Published in Discorder Magazine, July/August 2012
Written by Jennesia Pedri
As this article goes to print, Vancouver will be wrapping up the 2012 International Jazz Festival. When I met up with Keith Wecker (a.k.a. V. Vecker) at his East Vancouver home, the Vancouver-based V. Vecker Ensemble are only a week away from kicking off the 10-day festival at Ironworks Studios.
“We’re stoked on it. It’s nice to be asked [to play at the festival], and not have to apply,” Wecker tells me between drags of his cigarette. With their new 12-inch set to be released on Majorly Records this summer, the group has been concentrating on getting ready for the live show.
Since his days studying visual art at Emily Carr, Wecker has spent more time writing music than oil painting. “I once had an art teacher who accused me of going to art school to start a band,” Wecker laughs, but at the time he claims he had nothing but art on his mind. But when he discovered electrical outlets in the underground parking of Granville Island, Wecker dove head first into music. The parking garage, infamously known as “The Emergency Room,” was the breeding ground for The Sex Negatives, Wecker’s previous project, and later V. Vecker Ensemble.
Not long into our discussion, we’re joined by David Rogers, V. Vecker Ensemble drummer, who cracks open a can of Pabst Blue Ribbon and lights a cigarette. Noise from a nearby construction site dominates the conversation and when a firetruck speeds by, Rogers carries on as if this were merely background music at a dinner party.

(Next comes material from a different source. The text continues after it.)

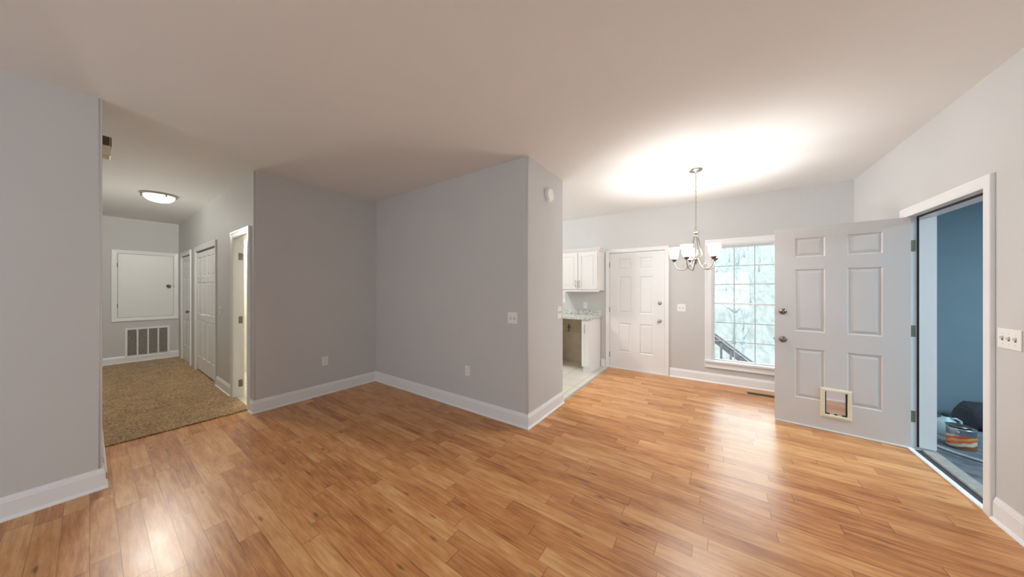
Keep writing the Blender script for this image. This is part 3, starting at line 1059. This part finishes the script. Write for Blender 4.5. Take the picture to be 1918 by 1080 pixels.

“The Emergency Room was a place where everyone came together, even if they didn’t normally hang out in the same scene.” V. Vecker Ensemble is but one by-product of this musical cross-pollination. The result is a “plethora of people playing different styles of music in their own bands, but together really pushing their boundaries musically to create something new,” Rogers describes.
The ensemble came together for the first time in 2010 as an incarnation of Wecker’s solo project. To date, the eight member ensemble comprises Corey Woolger (drums) from theCowards, David Rogers (drums) who also plays with Basketballand Aquanaut, Liam Butler (bass) from No Gold, Andrea Lukic (bass) and Brody McKnight (guitar) from Nü Sensae, Daniel Presnell from Von Bingen (guitar) and Luka Rogers (santur), also a member of Basketball.
When asked in a recent interview what the V. Vecker Ensemble wants to accomplish, Wecker joked that their only goal is to be nominated for the Polaris Music Prize, “because only bands with six or more members win that thing,” he laughs.
But if there’s one thing Wecker is serious about, it’s ensuring that together the eight members create a sound different from their own bands. Re-lighting his cigarette, Wecker paraphrases band mate Presnell, who said that no one in our lifetime will ever make “new” music, “but if we weren’t trying to do something outside of the collective consciousness of the group, for me this would be redundant,” he explains. “I might as well go to a temp agency and get a desk job.”
David jokingly offers an unlikely alternative. “Or start a house blues band.”
The ensemble has found a place of their own, not intersecting with the member’s other projects. “I’m not going to start, all of a sudden, making everyone play something that would be like Basketball with V. Vecker playing organ or No Gold with V. Vecker playing saxophone,” Wecker adds.
Listening to the ensemble’s latest offering, In the Tower, it’s evident that Wecker took this vision seriously. The album, a 20-minute continuous track, was composed and arranged by Wecker.
The 12-inch was mixed and mastered by Josh Stevenson after a one-night recording session at the Media Club in Vancouver. The first half of the track is nimble and delicate, the santur giving a lyrical quality to the otherwise entirely instrumental piece. The subtle addition of instruments, perfectly in key and in perfect time as Wecker calls each player in and out, creates a concentration of ever-escalating energy that builds up to the midway mark where things slow back down. The second half becomes less tonal as the energy builds again and the timing, more disparate. You sense the players losing themselves in a sort of head down, head banging kind of way that drives for In the Tower’s duration.
“The way the vinyl is cut is quite nice,” David describes the way the santur enters at the bridge of the movement’s second half, which will also be the beginning of the second side.
The camaraderie between David and Wecker is obvious, as they spit witty remarks back and forth, dropping the occasional inside joke about band mates who couldn’t make it to the interview.
Wecker admits coordinating all eight members is a challenge. But it looks like once the dust has settled from the Jazz Fest and impending album release, the ensemble will try to schedule a tour.
“It is a lot of people,” I say. Pausing for a moment, then in a mocking voice, Wecker rebuts, “Broken Social Scene did it, bro.”